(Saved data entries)
▼
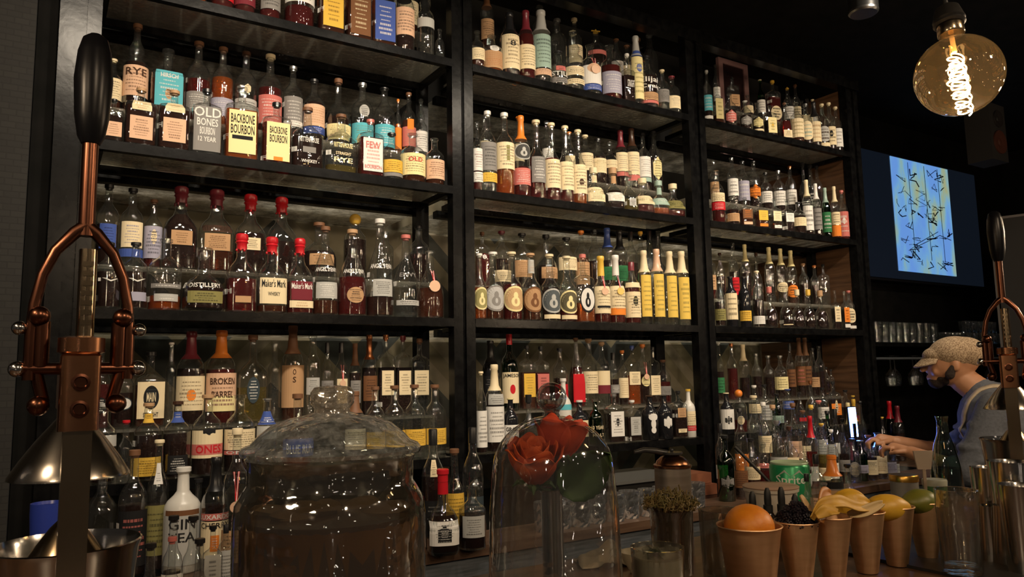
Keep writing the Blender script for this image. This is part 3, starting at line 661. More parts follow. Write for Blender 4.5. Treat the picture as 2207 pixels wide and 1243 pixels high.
place_row('C1b', """
232 398 52 r n 50 ck u20505rk
300 408 52 r c 30 ck e24567ru u12229r0
345 432 40 r r 24 cb v14609rk e34552ok
370 401 80 m n 66 wm t28456rn
450 408 84 m a 24 wm n46548r0 t24447rn
523 418 76 m n 50 wr e28435rk
597 425 74 m n 42 wr
687 480 78 b n 46 cb t20405rn
765 462 50 w n 60 by
830 500 36 l c 10 cG
925 490 44 r n 50 ck""")
place_row('C1f', """
222 522 56 r n 55 ck =IV@40456w P1507
283 522 58 r n 55 ck =IV@40456w v12257r0
350 515 74 r o 20 cG z30367rw f12225rw P1505
437 535 94 o n 38 cG i12308rk =DISTILLERY@36436w P4004
530 505 74 m r 42 wr P2604 t12205r0
604 513 74 m a 10 wr e12459r0 =Maker's_Mark@33438k =WHISKY@22274k
680 517 66 m r 42 wr m18428r0 =Maker's_Mark@32408w e08179rt
740 492 60 t a 16 cb =ANGEL'S_ENVY@48538w f18366rw P3903
795 498 66 t r 44 ct =ANGEL'S_ENVY@48537w t14324ok
847 475 64 t d 20 cw =ANGEL'S_ENVY@48538w f20375rk P4204
893 508 60 t c 6 cp f14207rk =ENVY@48536z P4003
940 542 60 t a 44 cG Rr""")
place_row('D1b', """
250 752 48 r r 56 ck k20405ow
292 770 50 r n 50 ck d26446ow
350 758 70 q a 56 ck e12609r0 k24555od =MAIN@34463e =STRAIGHT@14205k
380 738 24 l c 4 cw
422 714 66 r n 60 nm e16529rn o26382o0
486 712 70 r r 58 no h14549rn q14307r0 =BROKEN@42496n =BARREL@28355n
553 722 76 f y 40 cb d22524ow
598 740 32 l c 4 cG
634 702 56 w a 30 nb t14589r0 =O@48541n =S@40461n
682 724 42 l c 4 cG f30506rk
712 738 34 w n 50 sk z24508rk
738 738 40 r c 20 sk e20525rk Rr
770 740 34 w n 60 nb z20506rk
812 722 42 r n 60 nc b20507rk
861 722 50 d n 60 cc e26567rk P1505
908 724 50 d n 60 cm e26567rn
952 730 48 d c 20 cb e26588rk""")
place_row('D1f', """
236 868 60 r n 50 cf f46608r0
268 905 34 j k 50 cr
310 868 62 r n 58 ct y74867rk P4806 y06308rk
380 864 62 r n 58 cn u72867rw k06305rw
440 850 68 r n 50 ct e22569r0 =ONES@28386r p26399r0 k50593h0
517 850 68 r n 50 cG e30569rk p24299r0 =ONES@25297w
572 858 44 w c 10 cs u64829rw f44629r0
640 848 72 b o 40 cb u16408r0 =BLUE_RUN@20326w
790 842 46 w n 50 nb e20489rk
830 832 44 r c 10 cb y18408rk
862 830 46 r c 10 cb y18408rk
908 828 48 r c 10 cb y18408rk
950 828 48 r c 10 cb y18408rk""")
place_row('A2b', """
1050 -300 30 w a 50 nb t20509rk
1098 22 30 r n 50 cG e20509rk
1165 14 32 l c 10 cG
1202 42 40 r c 4 cs
1240 40 32 r n 50 ce e20509rk
1286 64 44 r n 52 xy p46549r0
1330 85 28 w n 50 cb w20509rk
1375 105 28 w n 50 cb e20509rk
1410 93 34 r n 50 cb o52603r0
1470 95 34 w c 4 cG""")
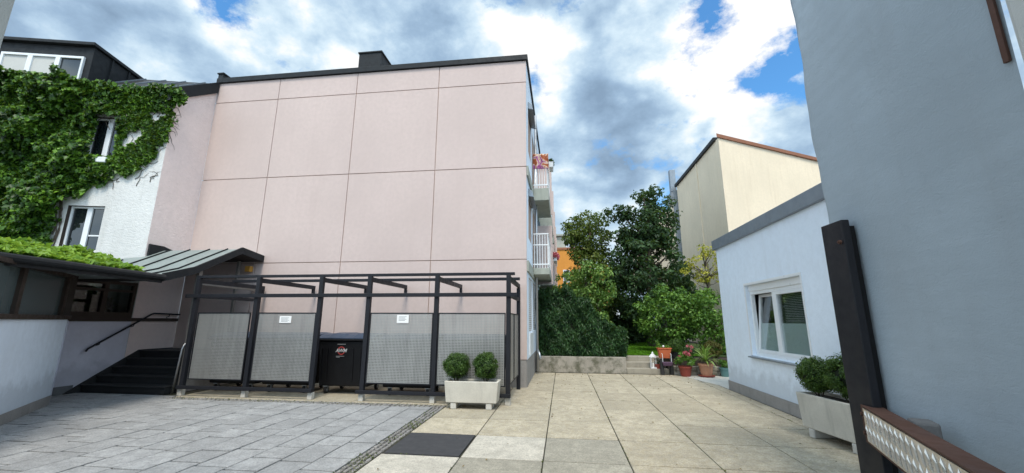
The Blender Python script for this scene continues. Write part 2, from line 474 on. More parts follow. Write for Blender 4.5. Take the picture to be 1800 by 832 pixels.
▲
In the records above, find each line that holds the word "follow"; copy all such lines.

▸ **RESPONSE TO THE EXERCISE**:
Keep writing the Blender script for this image. This is part 3, starting at line 661. More parts follow. Write for Blender 4.5. Treat the picture as 2207 pixels wide and 1243 pixels high.
The Blender Python script for this scene continues. Write part 2, from line 474 on. More parts follow. Write for Blender 4.5. Take the picture to be 1800 by 832 pixels.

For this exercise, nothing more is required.